Factor $x^5+x^4+1$ into irreducible polynomials in $Z_2$

Question

The answer paper says we can do it like this $(x^2+x+1)(x^3+x+1)$, but I dont know how they got that. Can you please write a step by step tutorial?:D Thank you! (Since $0$ and $1$ are not roots, I can’t even start to factorize)

Answer 1

If it can be factored, it is factored as the product of irreducible polynomials of degree $2$ and $3$ respectively since it has no roots. So we may try to see whether it is divisible by an irreducible quadratic polynomial, i.e. a quadratic polynomial with no root.

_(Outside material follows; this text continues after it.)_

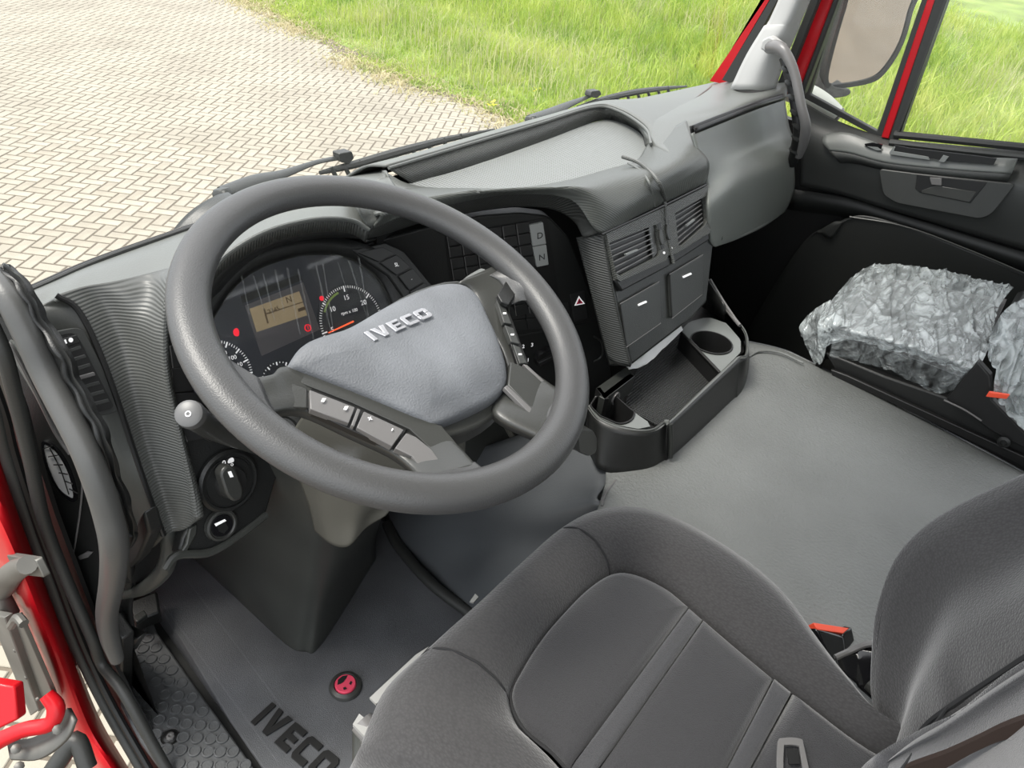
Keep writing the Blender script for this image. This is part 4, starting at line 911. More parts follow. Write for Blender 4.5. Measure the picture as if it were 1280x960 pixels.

Over $\mathbf Z_2$, the single quadratic irreducible polynomial is $x^2+x+1$, since the other quadratic polynomials are $$x^2+x=x(x+1)\quad\text{ and }\quad x^2+1=(x+1)^2.$$ It happens the quotient is $x^3+x+1$, and it is irreducible since it has no root either.

Answer 2

Hint: Let $f=x^5+x^4+1$. Then:

• $\gcd(f,x^2-x)$ is a possible factor of $f$ of degree at most $1$

• $\gcd(f,x^4-x)$ is a possible factor of $f$ of degree at most $2$

• $\gcd(f,x^8-x)$ is a possible factor of $f$ of degree at most $3$

• $\gcd(f,x^{32}-x)=f$ iff $f$ is irreducible mod $2$

All gcds can be easily found with the Euclidean algorithm.

Solution:

• $\gcd(f,x^2-x)=1$

• $\gcd(f,x^4-x)=x^2 + x + 1$

• $\gcd(f,x^8-x)=x^3 + x + 1$

• $f=(x^2 + x + 1)(x^3 + x + 1)$

The two factors are irreducible mod $2$ because they have no roots.